(EXERCISE DIRECTIONS) Reproduce, character for character, the lines below from the first through the one with "from mathutils import Vector, Matrix, noise". Leave pictures out.

(SUPPLIED INFORMATION)
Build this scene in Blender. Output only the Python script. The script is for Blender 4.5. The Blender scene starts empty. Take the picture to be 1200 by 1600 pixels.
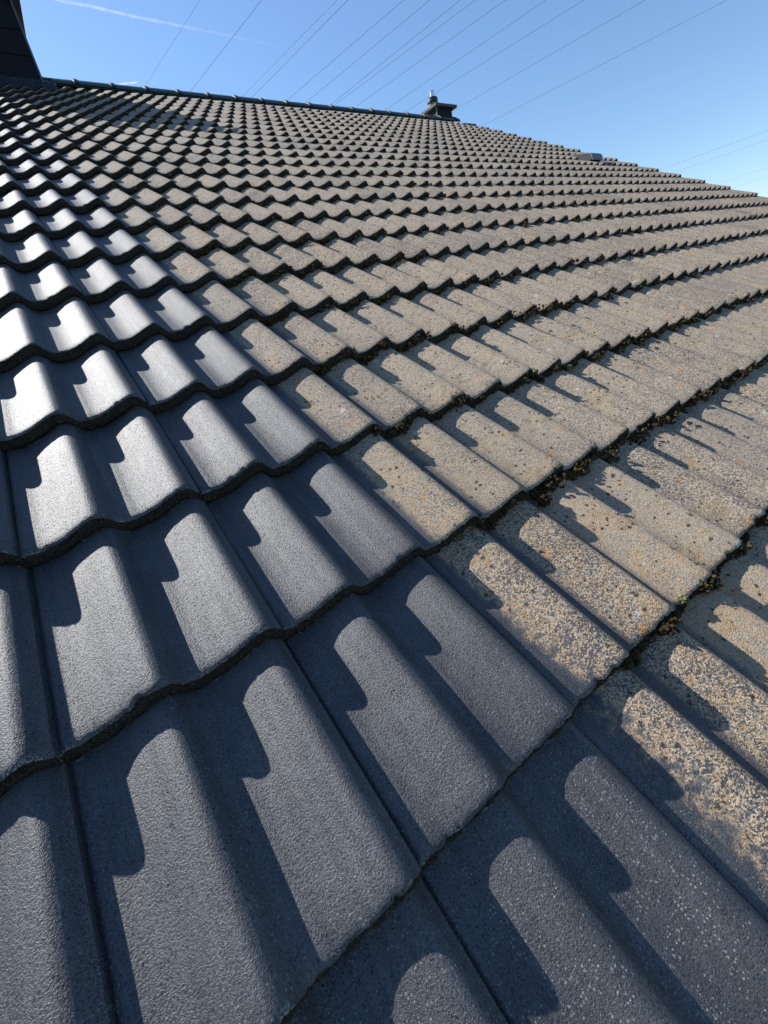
import bpy, bmesh, math, random
from mathutils import Vector, Matrix, noise

# ------------------------------------------------------------------ frame of the roof
PITCH = math.radians(27.0)
GAUGE = 0.348387          # visible length of a tile course (m)
COVER = 0.30              # visible width of a tile
STEP = 0.031              # rise from one course to the next
TILT = STEP / GAUGE
BASE_Z = 5.0              # height of the roof's reference point over the ground
RM = Matrix.Translation((0, 0, BASE_Z)) @ Matrix.Rotation(PITCH, 4, 'X')   # roof frame -> world
def rw(x, y, z=0.0):
    return RM @ Vector((x, y, z))

scene = bpy.context.scene
col = scene.collection

# ------------------------------------------------------------------ camera
CR = Matrix(((0.8014611, -0.58778571, 0.11030897), (-0.37993128, -0.64286693, -0.66511227), (0.46185748, 0.49115178, -0.73855101)))
CAM_ROOF = Vector((0.18056418, -0.28592421, 0.61186381))
F_PX = 631.08             # focal length in pixels of a 1200 x 1600 frame
cam = bpy.data.cameras.new('camera')
cam.sensor_fit = 'VERTICAL'; cam.sensor_height = 36.0; cam.lens = F_PX / 1600 * 36.0
cam.clip_start = 0.02; cam.clip_end = 60000
cam_o = bpy.data.objects.new('camera', cam); col.objects.link(cam_o)
c2r = (CR.transposed() @ Matrix.Diagonal((1, -1, -1))).to_4x4()
cam_o.matrix_world = RM @ Matrix.Translation(CAM_ROOF) @ c2r
scene.camera = cam_o
CAM_W = RM @ CAM_ROOF
def ray(u, v):            # direction in the world of a point of the 1200 x 1600 frame
    d = CR.transposed() @ Vector(((u - 600) / F_PX, (v - 800) / F_PX, 1))
    return (RM.to_3x3() @ d).normalized()
def project(p_roof):
    x = CR @ (Vector(p_roof) - CAM_ROOF)
    return (600 + F_PX * x.x / x.z, 800 + F_PX * x.y / x.z, x.z) if x.z > 0.02 else (1e6, 1e6, x.z)

# ------------------------------------------------------------------ sun and sky
SUN_ROOF = Vector((-1.85, 3.9, 1.0)).normalized()      # towards the sun, in the roof's frame
sun_dir = (RM.to_3x3() @ SUN_ROOF).normalized()
sun_el = math.asin(sun_dir.z); sun_az = math.atan2(sun_dir.x, sun_dir.y)
world = bpy.data.worlds.new('World'); scene.world = world; world.use_nodes = True
wn = world.node_tree.nodes; wl = world.node_tree.links
sky = wn.new('ShaderNodeTexSky'); sky.sky_type = 'NISHITA'; sky.sun_disc = False
sky.sun_elevation = sun_el; sky.sun_rotation = sun_az
sky.altitude = 300; sky.air_density = 1.2; sky.dust_density = 0.35; sky.ozone_density = 6.0
wl.new(sky.outputs[0], wn['Background'].inputs[0]); wn['Background'].inputs[1].default_value = 0.108
sun = bpy.data.lights.new('sun', 'SUN'); sun.energy = 5.0; sun.angle = math.radians(0.53); sun.color = (1.0, 0.975, 0.94)
sun_o = bpy.data.objects.new('sun', sun); col.objects.link(sun_o)
sun_o.rotation_euler = sun_dir.to_track_quat('Z', 'Y').to_euler(); sun_o.location = (0, 0, 60)
scene.view_settings.view_transform = 'Standard'; scene.view_settings.look = 'None'
scene.view_settings.exposure = 0.76; scene.view_settings.gamma = 1.0; scene.view_settings.use_curve_mapping = False
scene.render.engine = 'CYCLES'
scene.cycles.max_bounces = 5; scene.cycles.diffuse_bounces = 2; scene.cycles.glossy_bounces = 2; scene.cycles.transparent_max_bounces = 8

# ------------------------------------------------------------------ helpers
def link_mesh(name, verts, faces, mat, parent=None, smooth=None, matrix=None):
    me = bpy.data.meshes.new(name); me.from_pydata(verts, [], faces); me.update()
    if smooth is True: me.polygons.foreach_set('use_smooth', [True] * len(me.polygons))
    elif smooth: me.polygons.foreach_set('use_smooth', smooth)
    if mat: me.materials.append(mat)
    o = bpy.data.objects.new(name, me); col.objects.link(o)
    if parent: o.parent = parent
    if matrix is not None: o.matrix_local = matrix
    return o
def link_bm(name, bm, mat, parent=None, smooth=False, bevel=0.0):
    if bevel:
        bmesh.ops.bevel(bm, geom=[e for e in bm.edges], offset=bevel, segments=2, affect='EDGES', profile=0.6)
    me = bpy.data.meshes.new(name); bm.to_mesh(me); bm.free()
    if smooth: me.polygons.foreach_set('use_smooth', [True] * len(me.polygons))
    if mat: me.materials.append(mat)
    o = bpy.data.objects.new(name, me); col.objects.link(o)
    if parent: o.parent = parent
    return o
def empty(name, loc=(0, 0, 0), matrix=None):
    o = bpy.data.objects.new(name, None); col.objects.link(o)
    if matrix is not None: o.matrix_world = matrix
    else: o.location = loc
    o.empty_display_size = 0.2
    return o
def tag(o, label=None, category=None, group=None, kind=None):
    if label: o['label'] = label
    if category: o['category'] = category
    if group: o['group'] = group
    if kind: o['kind'] = kind
    return o
def box_bm(x0, x1, y0, y1, z0, z1, bm=None):
    bm = bm or bmesh.new()
    v = [bm.verts.new(p) for p in ((x0, y0, z0), (x1, y0, z0), (x1, y1, z0), (x0, y1, z0), (x0, y0, z1), (x1, y0, z1), (x1, y1, z1), (x0, y1, z1))]
    for f in ((3, 2, 1, 0), (4, 5, 6, 7), (0, 1, 5, 4), (1, 2, 6, 5), (2, 3, 7, 6), (3, 0, 4, 7)): bm.faces.new([v[i] for i in f])
    return bm

class NT:                  # small node-tree writer
    def __init__(s, name):
        s.m = bpy.data.materials.new(name); s.m.use_nodes = True
        s.t = s.m.node_tree; s.n = s.t.nodes; s.bsdf = s.n['Principled BSDF']
    def put(s, sock, v):
        if isinstance(v, bpy.types.NodeSocket): s.t.links.new(v, sock)
        elif v is not None: sock.default_value = v
    def node(s, kind, ins=None, **props):
        nd = s.n.new(kind)
        for k, v in props.items(): setattr(nd, k, v)
        for k, v in (ins or {}).items(): s.put(nd.inputs[k], v)
        return nd
    def math(s, op, a, b=None, c=None):
        nd = s.node('ShaderNodeMath', operation=op)
        for i, v in enumerate((a, b, c)):
            if v is not None: s.put(nd.inputs[i], v)
        return nd.outputs[0]
    def vmath(s, op, a, b=None):
        nd = s.node('ShaderNodeVectorMath', operation=op)
        s.put(nd.inputs[0], a)
        if b is not None: s.put(nd.inputs[1], b)
        return nd.outputs[0]
    def ramp(s, v, lo, hi, a=0.0, b=1.0, smooth=True):
        nd = s.node('ShaderNodeMapRange', interpolation_type='SMOOTHSTEP' if smooth else 'LINEAR')
        for k, x in ((0, v), (1, lo), (2, hi), (3, a), (4, b)): s.put(nd.inputs[k], x)
        return nd.outputs[0]
    def noise(s, vec, scale, detail=2.0, rough=0.5, dim='3D'):
        nd = s.node('ShaderNodeTexNoise', {'Vector': vec, 'Scale': scale, 'Detail': detail, 'Roughness': rough}, noise_dimensions=dim)
        return nd.outputs[0]
    def voronoi(s, vec, scale, feature='F1', rand=1.0):
        return s.node('ShaderNodeTexVoronoi', {'Vector': vec, 'Scale': scale, 'Randomness': rand}, feature=feature, voronoi_dimensions='2D')
    def mix(s, f, a, b):
        nd = s.node('ShaderNodeMix', data_type='RGBA')
        s.put(nd.inputs[0], f)
        for i, v in ((6, a), (7, b)):
            s.put(nd.inputs[i], v if isinstance(v, bpy.types.NodeSocket) else (*v, 1.0))
        return nd.outputs[2]
    def bump(s, h, strength, dist, normal=None):
        nd = s.node('ShaderNodeBump', {'Height': h, 'Strength': strength, 'Distance': dist})
        if normal is not None: s.put(nd.inputs['Normal'], normal)
        return nd.outputs[0]
    def roof(s):           # position in the roof's frame (texture follows the roof, not the lens)
        g = s.node('ShaderNodeNewGeometry')
        p = s.vmath('SUBTRACT', g.outputs['Position'], (0, 0, BASE_Z))
        r = s.node('ShaderNodeVectorRotate', {'Vector': p, 'Angle': -PITCH}, rotation_type='X_AXIS')
        return r.outputs[0]
    def out(s, base=None, rough=None, normal=None, spec=None, metal=None):
        for k, v in (('Base Color', base), ('Roughness', rough), ('Normal', normal), ('Specular IOR Level', spec), ('Metallic', metal)):
            if v is None: continue
            if k == 'Base Color' and not isinstance(v, bpy.types.NodeSocket): v = (*v, 1.0)
            s.put(s.bsdf.inputs[k], v)
        return s.m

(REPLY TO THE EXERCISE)
Build this scene in Blender. Output only the Python script. The script is for Blender 4.5. The Blender scene starts empty. Take the picture to be 1200 by 1600 pixels.
import bpy, bmesh, math, random
from mathutils import Vector, Matrix, noise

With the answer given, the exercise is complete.